Forse soltanto Orson Welles poteva provare a trarre un film da un'opera letteraria difficile, probabilmente impossibile da rappresentare, come "Il processo" di Kafka. E bisogna dire che, per quanto il film non sia assolutamente perfetto né troppo fedele al romanzo, Welles è riuscito in qualche maniera a riproporre allo spettatore le stesse angosciose sensazioni, il senso di soffocamento e di piccolezza di fronte alla LEGGE che lo scrittore boemo ha fatto percepire a milioni di lettori in tutto il mondo.

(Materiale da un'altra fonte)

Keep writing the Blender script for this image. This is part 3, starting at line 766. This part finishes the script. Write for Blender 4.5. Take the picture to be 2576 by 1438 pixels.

Potrà apparire strano che proprio un americano del Wisconsin (ma è strano anche che non l'abbia fatto qualche europeo!) abbia sentito l'esigenza di tradurre in linguaggio cinematografico "Der Prozess", ma se poi si pensa che questo americano si chiama Orson Welles, è un genio cosmopolita (ha interpretato l'anima americana con "Quarto potere" e poi girato e recitato moltissimo in Europa) ed è votato alle imprese più affascinanti e disperate (soprattutto per i produttori), il dubbio che mi sono posto si scioglie facilmente.
Fin dall'inizio siamo catapultati nel mondo di Josef K., un mondo opprimente sia a casa (una misera cameruccia in affitto) che al lavoro (un ambiente sterminato brulicante di ometti curvi sulle loro scrivanie), con un'alternanza spaesante di spazi angusti, come la camera di Josef, dai soffitti bassissimi, per accentuare il senso di claustrofobia che colpisce lo spettatore prima ancora che il personaggio, e altri locali sovradimensionati, come l'aula del tribunale - dove Josef si deve arrampicare per arrivare al tavolo dei giudici - o i corridoi labirintici e quasi piranesiani. Convince poco, però, la presenza di Anthony Perkins nella parte del protagonista (come dice Claudio M. Valentinetti sul Castoro dedicato a Orson Welles "purtroppo Perkins ha solo l'aria dello scemo hollywoodiano"), pur fisicamente somigliante al Kafka reale. Nonostante ciò, e nonostante la discrepanza tra il Josef K. del romanzo e quello del film, molto più polemico e combattivo del rassegnato personaggio originario, si percepisce ugualmente il senso di colpa insito nell'animo umano, che ci porterà a un'inevitabile condanna (non si fa mai cenno a qualcuno che sia mai stato assolto, salvo nelle farneticazioni millantatorie del pittore Titorelli, che parla di "assoluzione provvisoria o differita"), seppure non legata ad alcuno specifico reato commesso.

Sulla colonna sonora

Pur contenendo il bellissimo "Adagio" di Albinoni, avrei preferito un film senza colonna sonora.

Cosa cambierei

Avrei scelto un altro attore come protagonista.